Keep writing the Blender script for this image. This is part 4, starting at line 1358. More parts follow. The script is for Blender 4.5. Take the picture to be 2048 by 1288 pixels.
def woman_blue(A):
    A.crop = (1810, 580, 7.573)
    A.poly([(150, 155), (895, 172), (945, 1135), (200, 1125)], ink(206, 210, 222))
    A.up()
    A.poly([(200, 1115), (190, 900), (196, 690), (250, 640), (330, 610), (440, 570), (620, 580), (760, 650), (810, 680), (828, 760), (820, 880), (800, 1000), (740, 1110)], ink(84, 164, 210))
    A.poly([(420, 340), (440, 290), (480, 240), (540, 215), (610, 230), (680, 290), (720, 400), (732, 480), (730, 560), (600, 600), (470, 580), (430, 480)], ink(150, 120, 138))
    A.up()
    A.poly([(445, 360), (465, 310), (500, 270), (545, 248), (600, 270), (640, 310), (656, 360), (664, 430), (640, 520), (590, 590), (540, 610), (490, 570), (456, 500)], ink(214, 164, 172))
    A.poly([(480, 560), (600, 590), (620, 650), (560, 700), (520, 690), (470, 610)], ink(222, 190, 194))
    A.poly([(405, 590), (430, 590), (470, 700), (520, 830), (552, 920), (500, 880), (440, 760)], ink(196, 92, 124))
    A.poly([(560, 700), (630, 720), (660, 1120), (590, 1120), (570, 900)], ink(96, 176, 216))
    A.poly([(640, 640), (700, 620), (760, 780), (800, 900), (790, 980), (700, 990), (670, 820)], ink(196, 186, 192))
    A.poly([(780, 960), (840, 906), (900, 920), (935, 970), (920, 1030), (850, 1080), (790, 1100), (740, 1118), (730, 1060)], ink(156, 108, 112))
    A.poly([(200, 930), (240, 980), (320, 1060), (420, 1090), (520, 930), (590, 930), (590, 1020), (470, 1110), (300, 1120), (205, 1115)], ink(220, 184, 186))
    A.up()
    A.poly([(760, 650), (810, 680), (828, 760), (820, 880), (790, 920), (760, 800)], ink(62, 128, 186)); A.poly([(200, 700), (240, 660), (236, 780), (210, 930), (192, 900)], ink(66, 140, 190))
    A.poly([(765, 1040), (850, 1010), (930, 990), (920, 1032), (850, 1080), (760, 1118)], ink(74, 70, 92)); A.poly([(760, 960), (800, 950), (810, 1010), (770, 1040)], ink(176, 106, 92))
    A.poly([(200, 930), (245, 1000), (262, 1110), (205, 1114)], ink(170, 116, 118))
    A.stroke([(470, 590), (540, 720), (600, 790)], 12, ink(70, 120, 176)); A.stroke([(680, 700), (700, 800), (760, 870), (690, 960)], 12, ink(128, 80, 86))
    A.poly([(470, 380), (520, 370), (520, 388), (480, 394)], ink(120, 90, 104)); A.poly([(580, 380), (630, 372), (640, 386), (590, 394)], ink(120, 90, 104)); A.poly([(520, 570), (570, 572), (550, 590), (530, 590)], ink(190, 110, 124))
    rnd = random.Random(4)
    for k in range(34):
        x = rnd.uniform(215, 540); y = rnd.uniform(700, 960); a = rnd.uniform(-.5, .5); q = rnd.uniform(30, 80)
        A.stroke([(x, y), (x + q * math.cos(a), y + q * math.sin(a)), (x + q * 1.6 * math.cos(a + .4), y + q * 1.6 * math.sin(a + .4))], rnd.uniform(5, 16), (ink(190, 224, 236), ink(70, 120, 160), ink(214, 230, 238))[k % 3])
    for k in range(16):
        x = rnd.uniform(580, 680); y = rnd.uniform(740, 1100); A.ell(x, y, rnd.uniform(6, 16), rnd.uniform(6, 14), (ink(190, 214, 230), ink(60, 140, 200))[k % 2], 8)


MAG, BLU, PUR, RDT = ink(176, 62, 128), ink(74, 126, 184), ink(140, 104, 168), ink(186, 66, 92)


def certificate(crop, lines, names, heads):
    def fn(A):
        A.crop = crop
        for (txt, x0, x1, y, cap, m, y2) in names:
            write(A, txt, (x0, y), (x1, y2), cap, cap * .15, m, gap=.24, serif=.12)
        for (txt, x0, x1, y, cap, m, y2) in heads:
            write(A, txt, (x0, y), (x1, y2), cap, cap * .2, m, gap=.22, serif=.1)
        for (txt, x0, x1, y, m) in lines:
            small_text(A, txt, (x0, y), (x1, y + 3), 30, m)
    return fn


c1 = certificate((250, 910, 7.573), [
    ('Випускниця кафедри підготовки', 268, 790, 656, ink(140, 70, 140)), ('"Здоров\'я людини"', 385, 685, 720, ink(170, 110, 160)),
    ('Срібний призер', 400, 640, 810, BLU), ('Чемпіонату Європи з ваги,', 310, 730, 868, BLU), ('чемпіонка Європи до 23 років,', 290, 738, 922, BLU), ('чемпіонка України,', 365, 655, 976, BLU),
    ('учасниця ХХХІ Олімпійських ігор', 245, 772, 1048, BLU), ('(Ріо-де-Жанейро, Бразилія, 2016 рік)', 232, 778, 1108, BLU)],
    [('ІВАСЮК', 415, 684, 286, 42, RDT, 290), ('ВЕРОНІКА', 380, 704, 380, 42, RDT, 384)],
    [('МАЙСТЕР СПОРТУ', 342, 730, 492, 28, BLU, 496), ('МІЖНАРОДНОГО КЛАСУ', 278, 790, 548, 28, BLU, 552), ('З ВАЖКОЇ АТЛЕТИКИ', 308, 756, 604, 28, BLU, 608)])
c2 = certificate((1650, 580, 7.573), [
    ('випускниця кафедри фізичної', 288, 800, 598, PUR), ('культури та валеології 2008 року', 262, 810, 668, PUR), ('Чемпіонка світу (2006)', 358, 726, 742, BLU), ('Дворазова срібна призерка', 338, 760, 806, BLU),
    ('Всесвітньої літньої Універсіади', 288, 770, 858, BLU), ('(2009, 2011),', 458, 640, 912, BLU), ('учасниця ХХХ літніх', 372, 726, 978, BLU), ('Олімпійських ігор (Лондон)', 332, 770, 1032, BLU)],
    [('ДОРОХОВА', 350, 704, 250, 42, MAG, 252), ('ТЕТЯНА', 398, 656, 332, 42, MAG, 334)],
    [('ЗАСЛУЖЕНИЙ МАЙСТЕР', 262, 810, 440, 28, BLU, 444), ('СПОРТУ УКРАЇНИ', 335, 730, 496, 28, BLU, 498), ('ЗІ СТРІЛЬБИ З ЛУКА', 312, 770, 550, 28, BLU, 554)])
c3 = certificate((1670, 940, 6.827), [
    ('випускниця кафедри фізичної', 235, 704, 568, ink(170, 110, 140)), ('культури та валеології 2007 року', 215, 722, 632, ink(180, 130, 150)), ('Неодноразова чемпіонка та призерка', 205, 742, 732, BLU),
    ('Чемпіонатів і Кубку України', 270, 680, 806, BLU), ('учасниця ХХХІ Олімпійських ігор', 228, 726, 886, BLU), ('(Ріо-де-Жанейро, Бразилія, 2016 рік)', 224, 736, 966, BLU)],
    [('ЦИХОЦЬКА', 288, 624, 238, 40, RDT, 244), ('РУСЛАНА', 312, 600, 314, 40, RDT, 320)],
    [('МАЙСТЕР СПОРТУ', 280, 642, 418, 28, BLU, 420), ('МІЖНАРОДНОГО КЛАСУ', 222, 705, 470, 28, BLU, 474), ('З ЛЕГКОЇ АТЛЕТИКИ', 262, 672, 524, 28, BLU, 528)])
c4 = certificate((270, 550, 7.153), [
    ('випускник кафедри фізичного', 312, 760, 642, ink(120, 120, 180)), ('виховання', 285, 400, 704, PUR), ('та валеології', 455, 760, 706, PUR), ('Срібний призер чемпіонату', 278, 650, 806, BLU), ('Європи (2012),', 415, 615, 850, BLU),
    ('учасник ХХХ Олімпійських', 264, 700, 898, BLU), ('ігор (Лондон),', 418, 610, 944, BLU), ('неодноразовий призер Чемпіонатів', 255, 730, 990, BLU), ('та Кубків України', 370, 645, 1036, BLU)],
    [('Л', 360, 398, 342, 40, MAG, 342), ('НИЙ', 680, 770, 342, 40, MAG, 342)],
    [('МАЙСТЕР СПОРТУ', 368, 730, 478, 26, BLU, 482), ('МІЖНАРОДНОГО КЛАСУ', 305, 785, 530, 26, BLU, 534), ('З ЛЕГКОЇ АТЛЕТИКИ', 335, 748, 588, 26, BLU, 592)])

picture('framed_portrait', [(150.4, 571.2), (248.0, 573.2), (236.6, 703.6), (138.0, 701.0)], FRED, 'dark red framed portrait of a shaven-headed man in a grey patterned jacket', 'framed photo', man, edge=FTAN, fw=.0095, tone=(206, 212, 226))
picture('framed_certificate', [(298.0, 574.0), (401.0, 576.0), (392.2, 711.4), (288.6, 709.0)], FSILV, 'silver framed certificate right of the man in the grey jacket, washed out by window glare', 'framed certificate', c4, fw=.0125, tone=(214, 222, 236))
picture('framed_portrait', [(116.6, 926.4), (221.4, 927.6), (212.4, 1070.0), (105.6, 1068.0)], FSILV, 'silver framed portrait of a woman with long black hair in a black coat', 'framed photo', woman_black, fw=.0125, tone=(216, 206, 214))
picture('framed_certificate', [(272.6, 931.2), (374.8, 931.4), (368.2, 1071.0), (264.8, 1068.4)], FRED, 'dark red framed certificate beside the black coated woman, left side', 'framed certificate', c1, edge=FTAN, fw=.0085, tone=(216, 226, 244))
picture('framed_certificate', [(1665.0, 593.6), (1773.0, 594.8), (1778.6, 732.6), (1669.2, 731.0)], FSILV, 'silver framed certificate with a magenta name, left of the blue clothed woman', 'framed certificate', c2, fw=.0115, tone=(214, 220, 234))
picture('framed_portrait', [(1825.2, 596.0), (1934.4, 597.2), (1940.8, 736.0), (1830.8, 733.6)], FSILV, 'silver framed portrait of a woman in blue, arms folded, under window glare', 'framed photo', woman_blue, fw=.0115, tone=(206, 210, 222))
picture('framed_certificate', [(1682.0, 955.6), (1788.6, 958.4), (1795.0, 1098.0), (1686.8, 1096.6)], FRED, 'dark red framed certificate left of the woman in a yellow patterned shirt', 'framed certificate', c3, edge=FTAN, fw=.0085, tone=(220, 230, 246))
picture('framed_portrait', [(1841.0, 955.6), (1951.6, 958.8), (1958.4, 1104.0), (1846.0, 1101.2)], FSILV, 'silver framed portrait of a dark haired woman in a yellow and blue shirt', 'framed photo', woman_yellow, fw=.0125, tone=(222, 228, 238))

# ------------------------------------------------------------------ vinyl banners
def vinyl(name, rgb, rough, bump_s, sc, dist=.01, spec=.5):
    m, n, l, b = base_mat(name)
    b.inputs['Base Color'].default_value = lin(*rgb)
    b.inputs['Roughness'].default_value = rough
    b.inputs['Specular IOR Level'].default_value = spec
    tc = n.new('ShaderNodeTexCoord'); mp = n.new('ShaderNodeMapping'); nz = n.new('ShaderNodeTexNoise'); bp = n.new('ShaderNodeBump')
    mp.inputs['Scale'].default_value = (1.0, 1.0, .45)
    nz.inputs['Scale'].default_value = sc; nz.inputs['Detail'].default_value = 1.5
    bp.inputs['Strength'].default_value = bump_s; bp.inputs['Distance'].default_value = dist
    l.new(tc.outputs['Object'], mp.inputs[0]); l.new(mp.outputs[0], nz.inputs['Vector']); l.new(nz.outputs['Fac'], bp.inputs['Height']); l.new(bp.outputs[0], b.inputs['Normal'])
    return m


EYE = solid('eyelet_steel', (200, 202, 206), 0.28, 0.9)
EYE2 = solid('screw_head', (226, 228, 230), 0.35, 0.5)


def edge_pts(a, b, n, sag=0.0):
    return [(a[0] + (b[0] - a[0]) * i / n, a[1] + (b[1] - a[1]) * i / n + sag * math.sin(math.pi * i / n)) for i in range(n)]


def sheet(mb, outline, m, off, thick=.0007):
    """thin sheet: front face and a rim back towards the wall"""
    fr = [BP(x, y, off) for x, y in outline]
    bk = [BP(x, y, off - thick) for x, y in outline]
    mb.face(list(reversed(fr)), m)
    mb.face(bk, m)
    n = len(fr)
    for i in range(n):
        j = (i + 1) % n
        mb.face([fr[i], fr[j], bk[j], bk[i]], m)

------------

#### [Goal]
Only the lines from the start of the data to the line holding "A.crop = (1810, 580, 7.573)" are wanted; return them exactly, both ends included.

#### [Final result]
Keep writing the Blender script for this image. This is part 4, starting at line 1358. More parts follow. The script is for Blender 4.5. Take the picture to be 2048 by 1288 pixels.
def woman_blue(A):
    A.crop = (1810, 580, 7.573)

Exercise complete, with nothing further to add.